Check each line of the listing, and copy it if it contains the word "part".

□ □ □ □ □

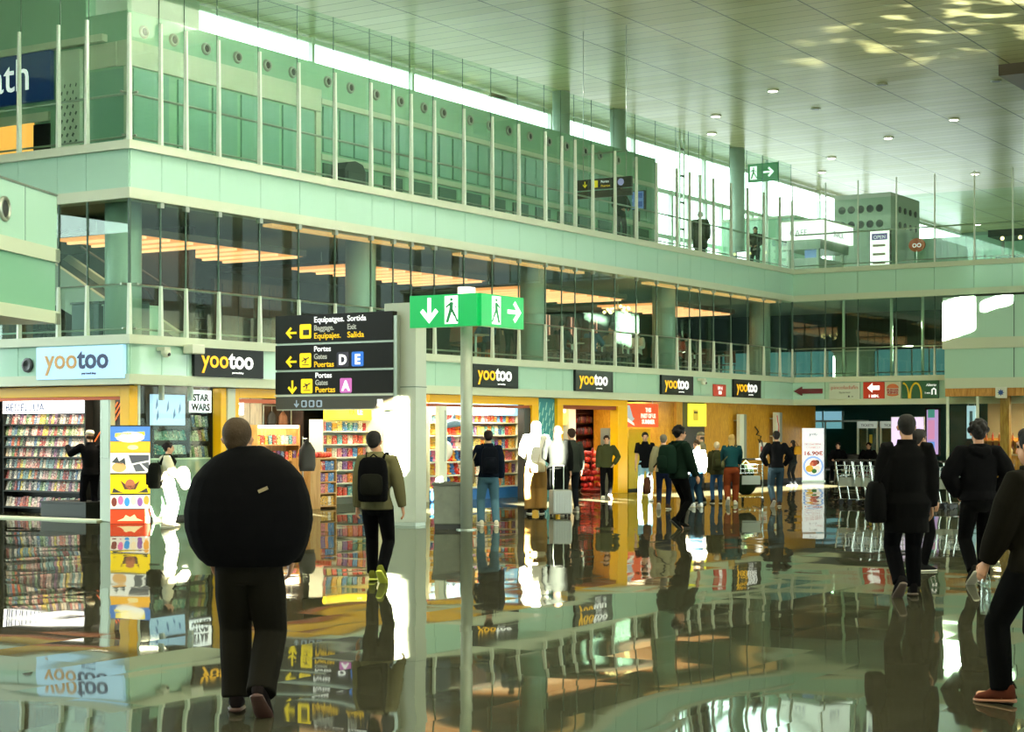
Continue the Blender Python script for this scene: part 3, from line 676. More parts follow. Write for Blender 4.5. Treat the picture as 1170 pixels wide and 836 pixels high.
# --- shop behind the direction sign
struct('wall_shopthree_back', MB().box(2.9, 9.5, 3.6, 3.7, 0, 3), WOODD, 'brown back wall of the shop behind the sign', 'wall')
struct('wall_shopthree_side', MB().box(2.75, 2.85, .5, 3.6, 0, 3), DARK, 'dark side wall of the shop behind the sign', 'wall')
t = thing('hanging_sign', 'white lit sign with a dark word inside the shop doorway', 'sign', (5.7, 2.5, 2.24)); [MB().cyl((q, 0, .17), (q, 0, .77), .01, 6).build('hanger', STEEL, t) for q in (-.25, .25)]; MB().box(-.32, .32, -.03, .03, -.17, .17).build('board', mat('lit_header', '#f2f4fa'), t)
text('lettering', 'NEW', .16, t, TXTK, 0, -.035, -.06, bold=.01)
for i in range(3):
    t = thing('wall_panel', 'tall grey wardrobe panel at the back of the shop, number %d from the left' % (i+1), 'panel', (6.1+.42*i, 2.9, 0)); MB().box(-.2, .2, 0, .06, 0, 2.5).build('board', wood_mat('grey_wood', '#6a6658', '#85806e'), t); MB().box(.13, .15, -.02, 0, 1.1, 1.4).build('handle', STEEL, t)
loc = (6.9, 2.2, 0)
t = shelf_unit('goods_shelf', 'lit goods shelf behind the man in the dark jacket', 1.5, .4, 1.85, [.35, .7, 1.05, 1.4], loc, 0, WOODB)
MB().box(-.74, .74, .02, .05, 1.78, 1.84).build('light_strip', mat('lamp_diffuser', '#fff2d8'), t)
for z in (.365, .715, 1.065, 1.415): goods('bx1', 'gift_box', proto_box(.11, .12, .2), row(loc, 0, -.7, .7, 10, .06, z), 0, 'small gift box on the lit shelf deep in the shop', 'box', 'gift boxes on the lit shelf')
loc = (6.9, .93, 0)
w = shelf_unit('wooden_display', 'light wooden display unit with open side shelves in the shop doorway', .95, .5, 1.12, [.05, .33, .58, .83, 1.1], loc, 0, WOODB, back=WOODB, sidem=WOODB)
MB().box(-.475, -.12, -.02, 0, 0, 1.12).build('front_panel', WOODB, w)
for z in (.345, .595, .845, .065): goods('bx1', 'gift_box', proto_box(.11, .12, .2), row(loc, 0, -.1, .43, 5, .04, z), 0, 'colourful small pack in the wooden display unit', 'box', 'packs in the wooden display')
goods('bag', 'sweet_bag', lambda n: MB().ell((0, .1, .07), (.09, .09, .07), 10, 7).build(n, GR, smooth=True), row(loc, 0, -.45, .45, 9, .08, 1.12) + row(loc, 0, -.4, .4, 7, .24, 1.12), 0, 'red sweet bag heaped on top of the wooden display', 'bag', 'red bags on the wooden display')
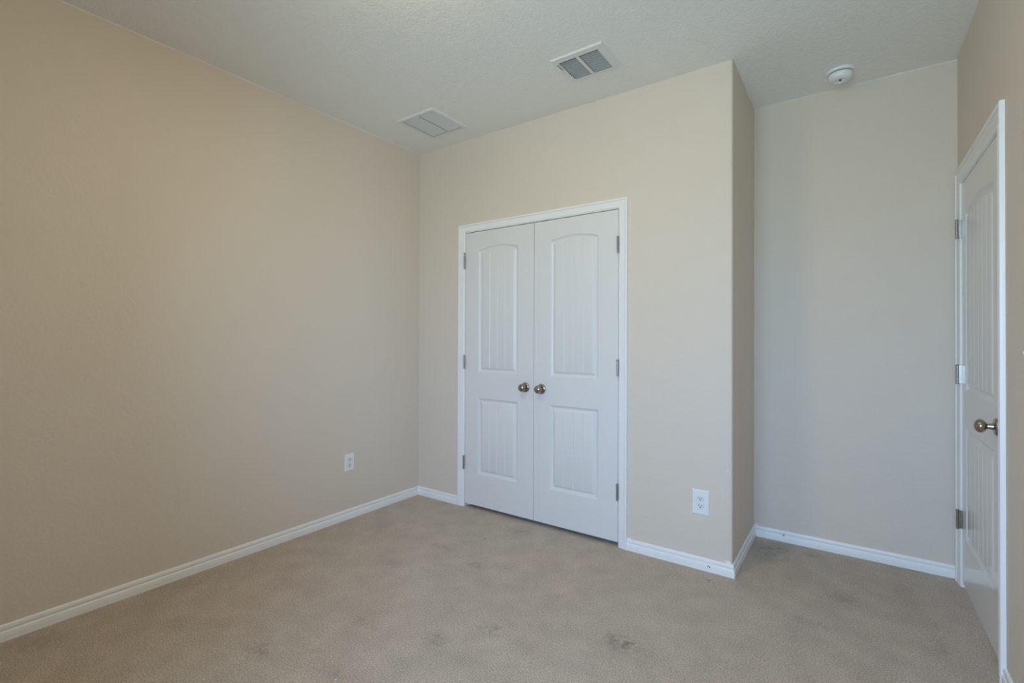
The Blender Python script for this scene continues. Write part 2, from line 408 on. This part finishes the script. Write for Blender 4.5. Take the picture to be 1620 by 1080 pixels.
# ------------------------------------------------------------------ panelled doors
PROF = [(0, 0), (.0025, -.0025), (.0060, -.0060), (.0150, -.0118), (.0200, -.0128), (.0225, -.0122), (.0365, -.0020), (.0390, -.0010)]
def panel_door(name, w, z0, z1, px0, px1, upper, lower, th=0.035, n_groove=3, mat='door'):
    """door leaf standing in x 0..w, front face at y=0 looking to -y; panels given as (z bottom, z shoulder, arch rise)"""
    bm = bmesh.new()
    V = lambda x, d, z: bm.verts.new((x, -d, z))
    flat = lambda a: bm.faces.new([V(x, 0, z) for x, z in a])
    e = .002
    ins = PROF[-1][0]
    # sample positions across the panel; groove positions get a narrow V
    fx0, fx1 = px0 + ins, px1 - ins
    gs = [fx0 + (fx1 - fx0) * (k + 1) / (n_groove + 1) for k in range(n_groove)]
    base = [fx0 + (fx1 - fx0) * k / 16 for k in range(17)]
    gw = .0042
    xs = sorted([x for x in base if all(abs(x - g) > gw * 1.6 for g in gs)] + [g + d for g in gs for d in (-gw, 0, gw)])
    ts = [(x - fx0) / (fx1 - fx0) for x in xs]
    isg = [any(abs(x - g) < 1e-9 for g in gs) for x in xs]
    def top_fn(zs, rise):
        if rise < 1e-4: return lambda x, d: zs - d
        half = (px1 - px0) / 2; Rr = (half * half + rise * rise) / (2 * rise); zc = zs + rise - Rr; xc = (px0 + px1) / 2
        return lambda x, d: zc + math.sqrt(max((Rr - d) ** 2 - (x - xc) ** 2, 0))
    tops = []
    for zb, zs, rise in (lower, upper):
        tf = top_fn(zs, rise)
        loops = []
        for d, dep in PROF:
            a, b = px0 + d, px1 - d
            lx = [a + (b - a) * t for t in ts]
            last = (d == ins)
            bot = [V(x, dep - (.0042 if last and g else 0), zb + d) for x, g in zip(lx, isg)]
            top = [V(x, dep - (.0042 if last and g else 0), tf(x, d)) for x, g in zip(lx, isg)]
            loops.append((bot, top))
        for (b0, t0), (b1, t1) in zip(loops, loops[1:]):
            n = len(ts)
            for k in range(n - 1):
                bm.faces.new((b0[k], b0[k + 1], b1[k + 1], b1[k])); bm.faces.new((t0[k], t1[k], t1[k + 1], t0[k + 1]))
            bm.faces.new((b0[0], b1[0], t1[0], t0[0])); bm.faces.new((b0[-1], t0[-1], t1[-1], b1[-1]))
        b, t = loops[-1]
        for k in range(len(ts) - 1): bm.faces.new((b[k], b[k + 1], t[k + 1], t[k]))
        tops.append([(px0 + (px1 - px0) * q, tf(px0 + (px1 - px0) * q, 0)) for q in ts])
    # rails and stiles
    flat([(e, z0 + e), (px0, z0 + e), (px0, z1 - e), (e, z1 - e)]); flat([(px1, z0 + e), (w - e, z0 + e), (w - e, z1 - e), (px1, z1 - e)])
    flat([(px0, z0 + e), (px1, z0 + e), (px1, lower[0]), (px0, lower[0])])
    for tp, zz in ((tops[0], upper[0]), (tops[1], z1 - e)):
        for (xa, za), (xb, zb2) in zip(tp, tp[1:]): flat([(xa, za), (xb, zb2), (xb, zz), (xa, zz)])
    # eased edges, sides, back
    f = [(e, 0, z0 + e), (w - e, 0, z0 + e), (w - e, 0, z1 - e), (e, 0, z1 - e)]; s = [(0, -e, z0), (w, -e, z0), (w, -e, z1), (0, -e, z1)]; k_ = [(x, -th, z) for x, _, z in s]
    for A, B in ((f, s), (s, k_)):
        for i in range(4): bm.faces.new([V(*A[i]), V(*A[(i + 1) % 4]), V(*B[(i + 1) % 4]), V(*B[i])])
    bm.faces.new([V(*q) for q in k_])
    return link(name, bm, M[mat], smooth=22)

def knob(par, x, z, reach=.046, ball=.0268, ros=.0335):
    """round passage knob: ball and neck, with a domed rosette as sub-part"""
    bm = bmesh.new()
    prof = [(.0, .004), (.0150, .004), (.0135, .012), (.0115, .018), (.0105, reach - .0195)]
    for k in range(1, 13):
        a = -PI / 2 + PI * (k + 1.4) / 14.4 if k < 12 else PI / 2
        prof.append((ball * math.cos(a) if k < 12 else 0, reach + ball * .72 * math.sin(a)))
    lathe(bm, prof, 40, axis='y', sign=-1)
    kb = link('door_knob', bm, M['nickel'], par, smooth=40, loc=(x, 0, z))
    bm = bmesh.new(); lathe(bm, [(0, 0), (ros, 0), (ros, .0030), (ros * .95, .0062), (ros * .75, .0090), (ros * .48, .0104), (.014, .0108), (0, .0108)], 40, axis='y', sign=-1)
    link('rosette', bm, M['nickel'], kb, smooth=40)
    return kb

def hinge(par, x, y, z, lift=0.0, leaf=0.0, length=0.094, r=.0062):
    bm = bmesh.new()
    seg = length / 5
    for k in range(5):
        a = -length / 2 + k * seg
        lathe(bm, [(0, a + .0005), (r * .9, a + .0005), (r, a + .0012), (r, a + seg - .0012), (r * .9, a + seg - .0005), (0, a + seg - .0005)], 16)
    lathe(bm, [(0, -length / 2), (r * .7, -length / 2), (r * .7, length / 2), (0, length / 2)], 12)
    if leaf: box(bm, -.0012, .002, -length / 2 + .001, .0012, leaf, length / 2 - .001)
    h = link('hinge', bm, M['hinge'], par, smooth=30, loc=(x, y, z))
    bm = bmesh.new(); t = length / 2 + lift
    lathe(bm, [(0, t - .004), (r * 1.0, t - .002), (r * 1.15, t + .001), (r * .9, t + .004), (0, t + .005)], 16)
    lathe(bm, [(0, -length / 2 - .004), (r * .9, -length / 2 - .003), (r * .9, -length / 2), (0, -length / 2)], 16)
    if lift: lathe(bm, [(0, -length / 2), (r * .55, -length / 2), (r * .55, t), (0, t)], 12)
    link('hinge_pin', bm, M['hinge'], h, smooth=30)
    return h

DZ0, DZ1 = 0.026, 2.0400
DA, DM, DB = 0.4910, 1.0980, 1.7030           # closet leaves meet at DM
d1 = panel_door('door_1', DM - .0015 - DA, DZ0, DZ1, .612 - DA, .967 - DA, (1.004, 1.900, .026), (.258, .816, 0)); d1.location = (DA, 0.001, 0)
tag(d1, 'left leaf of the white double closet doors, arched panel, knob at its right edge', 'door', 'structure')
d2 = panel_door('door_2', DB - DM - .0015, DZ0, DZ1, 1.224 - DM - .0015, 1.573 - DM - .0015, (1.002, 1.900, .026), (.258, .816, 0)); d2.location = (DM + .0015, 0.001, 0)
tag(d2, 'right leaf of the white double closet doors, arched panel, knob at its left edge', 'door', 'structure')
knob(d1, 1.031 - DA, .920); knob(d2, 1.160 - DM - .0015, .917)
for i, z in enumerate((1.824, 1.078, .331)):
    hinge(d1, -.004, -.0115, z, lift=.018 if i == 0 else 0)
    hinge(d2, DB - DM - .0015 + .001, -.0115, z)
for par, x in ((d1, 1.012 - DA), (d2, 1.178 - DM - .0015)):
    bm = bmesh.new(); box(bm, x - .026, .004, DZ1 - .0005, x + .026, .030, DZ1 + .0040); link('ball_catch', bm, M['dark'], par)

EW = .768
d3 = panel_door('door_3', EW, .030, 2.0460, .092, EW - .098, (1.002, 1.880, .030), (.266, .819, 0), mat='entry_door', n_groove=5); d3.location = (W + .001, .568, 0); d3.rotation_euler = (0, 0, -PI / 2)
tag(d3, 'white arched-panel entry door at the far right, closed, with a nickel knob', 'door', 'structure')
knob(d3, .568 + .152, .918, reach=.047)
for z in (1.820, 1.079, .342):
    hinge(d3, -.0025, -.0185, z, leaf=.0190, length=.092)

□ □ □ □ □

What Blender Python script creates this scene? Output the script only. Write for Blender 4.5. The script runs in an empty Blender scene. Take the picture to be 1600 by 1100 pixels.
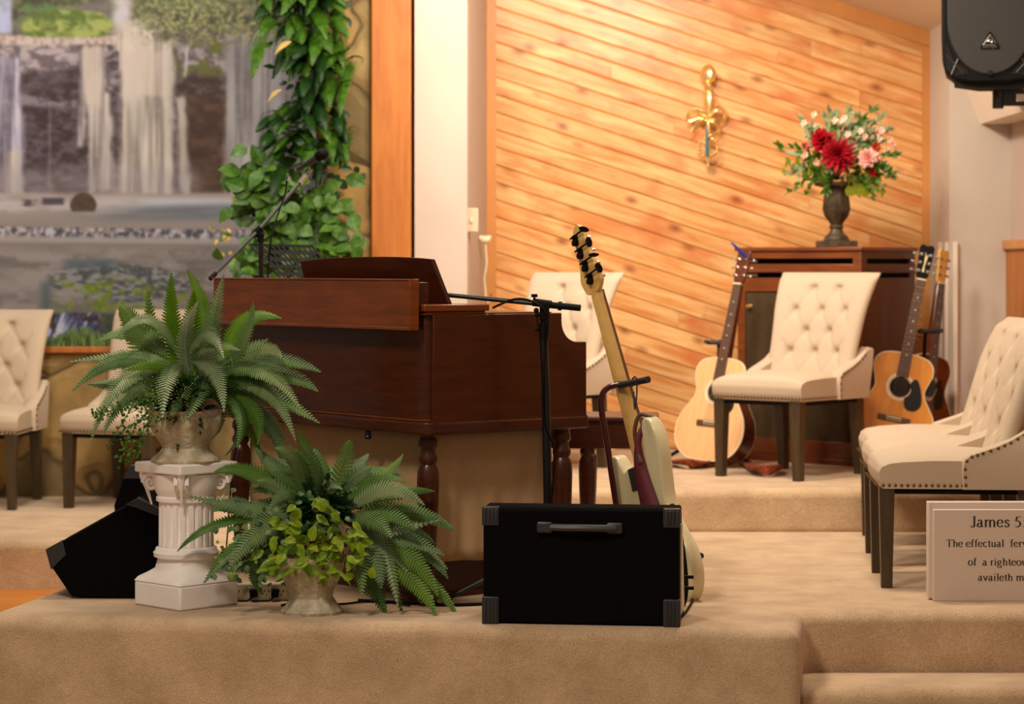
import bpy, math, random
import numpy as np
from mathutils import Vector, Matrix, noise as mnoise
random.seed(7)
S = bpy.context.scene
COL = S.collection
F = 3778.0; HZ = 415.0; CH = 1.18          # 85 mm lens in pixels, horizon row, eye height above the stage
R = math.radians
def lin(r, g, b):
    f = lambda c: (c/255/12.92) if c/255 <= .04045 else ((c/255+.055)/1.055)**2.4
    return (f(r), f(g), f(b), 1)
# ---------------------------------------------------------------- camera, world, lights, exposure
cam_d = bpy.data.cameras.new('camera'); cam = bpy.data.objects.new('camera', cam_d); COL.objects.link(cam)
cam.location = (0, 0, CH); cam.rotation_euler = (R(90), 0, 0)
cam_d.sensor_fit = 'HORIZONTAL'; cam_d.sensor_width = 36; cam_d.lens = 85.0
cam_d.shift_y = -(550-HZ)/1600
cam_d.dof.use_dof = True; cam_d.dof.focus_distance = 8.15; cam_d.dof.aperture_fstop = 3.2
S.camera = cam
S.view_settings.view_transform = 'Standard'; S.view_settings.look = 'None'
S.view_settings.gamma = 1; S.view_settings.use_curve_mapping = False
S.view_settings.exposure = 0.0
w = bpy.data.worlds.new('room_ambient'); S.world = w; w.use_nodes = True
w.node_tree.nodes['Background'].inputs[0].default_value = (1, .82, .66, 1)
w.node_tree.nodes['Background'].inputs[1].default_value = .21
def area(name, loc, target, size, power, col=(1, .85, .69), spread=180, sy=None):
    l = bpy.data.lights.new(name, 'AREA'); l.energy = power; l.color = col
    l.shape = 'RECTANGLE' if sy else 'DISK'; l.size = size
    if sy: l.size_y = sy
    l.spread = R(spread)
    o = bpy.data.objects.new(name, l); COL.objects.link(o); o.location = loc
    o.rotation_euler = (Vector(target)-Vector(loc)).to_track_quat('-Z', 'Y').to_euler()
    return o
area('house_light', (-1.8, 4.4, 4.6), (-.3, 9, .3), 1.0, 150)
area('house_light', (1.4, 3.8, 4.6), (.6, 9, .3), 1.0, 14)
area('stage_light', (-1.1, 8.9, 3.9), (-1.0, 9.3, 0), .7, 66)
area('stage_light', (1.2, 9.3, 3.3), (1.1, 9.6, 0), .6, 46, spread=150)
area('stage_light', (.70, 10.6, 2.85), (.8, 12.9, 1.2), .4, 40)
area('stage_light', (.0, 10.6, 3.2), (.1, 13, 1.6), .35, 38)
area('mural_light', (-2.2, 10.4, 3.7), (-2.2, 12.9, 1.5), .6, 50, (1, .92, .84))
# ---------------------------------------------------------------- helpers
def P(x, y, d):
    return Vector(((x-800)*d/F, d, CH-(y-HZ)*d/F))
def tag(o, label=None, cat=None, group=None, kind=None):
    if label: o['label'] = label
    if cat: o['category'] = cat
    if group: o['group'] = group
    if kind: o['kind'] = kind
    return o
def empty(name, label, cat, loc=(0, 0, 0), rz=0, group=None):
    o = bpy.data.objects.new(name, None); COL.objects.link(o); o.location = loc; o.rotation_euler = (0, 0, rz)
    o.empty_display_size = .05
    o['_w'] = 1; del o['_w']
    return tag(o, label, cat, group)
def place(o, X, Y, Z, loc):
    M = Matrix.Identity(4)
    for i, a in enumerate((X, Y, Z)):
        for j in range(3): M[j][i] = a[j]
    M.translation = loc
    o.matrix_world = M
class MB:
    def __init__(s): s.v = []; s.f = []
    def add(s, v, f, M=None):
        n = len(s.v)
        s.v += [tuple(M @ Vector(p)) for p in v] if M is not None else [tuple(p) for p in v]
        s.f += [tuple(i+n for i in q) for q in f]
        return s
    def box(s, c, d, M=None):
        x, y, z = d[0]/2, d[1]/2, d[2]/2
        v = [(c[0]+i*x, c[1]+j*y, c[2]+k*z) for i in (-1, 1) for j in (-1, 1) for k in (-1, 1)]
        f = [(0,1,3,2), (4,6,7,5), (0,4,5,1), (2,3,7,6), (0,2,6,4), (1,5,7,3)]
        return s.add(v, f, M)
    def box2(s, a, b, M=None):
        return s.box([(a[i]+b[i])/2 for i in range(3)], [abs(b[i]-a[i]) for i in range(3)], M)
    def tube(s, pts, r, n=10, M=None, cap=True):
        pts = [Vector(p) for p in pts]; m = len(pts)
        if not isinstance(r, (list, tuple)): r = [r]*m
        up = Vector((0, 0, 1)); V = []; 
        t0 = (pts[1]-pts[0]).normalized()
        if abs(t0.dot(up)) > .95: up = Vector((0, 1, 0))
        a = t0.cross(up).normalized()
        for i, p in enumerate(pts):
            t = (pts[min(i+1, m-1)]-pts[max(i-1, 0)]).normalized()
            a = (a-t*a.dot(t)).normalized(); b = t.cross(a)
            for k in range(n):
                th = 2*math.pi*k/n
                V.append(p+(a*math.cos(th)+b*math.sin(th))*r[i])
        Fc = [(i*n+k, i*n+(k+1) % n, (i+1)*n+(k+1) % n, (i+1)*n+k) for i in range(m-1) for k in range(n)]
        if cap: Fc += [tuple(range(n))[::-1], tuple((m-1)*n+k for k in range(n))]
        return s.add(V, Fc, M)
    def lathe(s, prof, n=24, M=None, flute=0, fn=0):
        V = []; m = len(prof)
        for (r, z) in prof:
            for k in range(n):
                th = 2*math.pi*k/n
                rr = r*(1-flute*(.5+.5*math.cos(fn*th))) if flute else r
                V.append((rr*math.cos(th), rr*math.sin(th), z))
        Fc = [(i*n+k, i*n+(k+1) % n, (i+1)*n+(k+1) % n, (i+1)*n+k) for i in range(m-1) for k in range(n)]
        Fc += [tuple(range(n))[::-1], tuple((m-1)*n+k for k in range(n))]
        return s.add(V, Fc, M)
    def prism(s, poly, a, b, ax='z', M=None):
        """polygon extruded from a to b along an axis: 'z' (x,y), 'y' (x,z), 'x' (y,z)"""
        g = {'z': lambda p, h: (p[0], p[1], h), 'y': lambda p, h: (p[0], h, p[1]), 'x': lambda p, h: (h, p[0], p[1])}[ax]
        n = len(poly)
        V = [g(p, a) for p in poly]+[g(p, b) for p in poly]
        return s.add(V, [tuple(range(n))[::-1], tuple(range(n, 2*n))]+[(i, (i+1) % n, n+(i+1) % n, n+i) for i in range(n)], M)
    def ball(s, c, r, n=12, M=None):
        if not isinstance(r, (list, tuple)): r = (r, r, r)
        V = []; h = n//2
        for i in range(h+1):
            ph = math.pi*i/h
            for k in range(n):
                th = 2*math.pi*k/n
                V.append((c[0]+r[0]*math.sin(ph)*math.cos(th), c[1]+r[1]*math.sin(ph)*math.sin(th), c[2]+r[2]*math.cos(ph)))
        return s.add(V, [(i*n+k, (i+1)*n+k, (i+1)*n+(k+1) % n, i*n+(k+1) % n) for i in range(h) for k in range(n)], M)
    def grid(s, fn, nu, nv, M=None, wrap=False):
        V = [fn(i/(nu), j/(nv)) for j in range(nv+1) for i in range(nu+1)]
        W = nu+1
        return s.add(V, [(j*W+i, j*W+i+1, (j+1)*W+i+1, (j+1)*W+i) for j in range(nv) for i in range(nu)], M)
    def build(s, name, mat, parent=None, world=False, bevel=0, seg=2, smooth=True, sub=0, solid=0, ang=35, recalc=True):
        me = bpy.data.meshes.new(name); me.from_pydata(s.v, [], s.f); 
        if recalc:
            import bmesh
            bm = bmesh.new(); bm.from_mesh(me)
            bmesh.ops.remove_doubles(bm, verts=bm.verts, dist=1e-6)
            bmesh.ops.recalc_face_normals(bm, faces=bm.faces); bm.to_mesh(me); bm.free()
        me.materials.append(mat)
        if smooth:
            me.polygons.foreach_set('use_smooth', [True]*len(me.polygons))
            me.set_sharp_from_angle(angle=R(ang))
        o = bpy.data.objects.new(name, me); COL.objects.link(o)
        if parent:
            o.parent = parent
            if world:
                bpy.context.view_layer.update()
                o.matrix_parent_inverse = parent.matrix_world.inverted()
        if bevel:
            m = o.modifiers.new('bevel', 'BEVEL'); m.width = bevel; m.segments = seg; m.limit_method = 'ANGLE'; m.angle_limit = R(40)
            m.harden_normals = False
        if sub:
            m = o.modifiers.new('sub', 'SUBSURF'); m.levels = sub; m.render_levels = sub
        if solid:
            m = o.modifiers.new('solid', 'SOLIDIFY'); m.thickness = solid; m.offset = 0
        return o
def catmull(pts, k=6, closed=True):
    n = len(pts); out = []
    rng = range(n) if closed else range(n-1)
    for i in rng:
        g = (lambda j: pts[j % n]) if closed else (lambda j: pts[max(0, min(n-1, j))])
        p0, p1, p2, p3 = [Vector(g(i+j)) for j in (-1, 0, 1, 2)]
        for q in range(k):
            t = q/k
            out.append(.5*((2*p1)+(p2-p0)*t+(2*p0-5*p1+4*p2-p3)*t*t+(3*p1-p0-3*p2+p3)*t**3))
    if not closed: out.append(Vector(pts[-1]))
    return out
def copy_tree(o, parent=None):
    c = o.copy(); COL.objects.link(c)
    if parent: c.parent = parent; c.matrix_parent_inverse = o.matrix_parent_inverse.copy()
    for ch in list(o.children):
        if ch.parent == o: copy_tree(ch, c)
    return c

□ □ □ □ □

### Task answer:
Continue the Blender Python script for this scene: part 3, from line 676. More parts follow. Write for Blender 4.5. Treat the picture as 1170 pixels wide and 836 pixels high.
The Blender Python script for this scene continues. Write part 2, from line 408 on. This part finishes the script. Write for Blender 4.5. Take the picture to be 1620 by 1080 pixels.
    """round passage knob: ball and neck, with a domed rosette as sub-part"""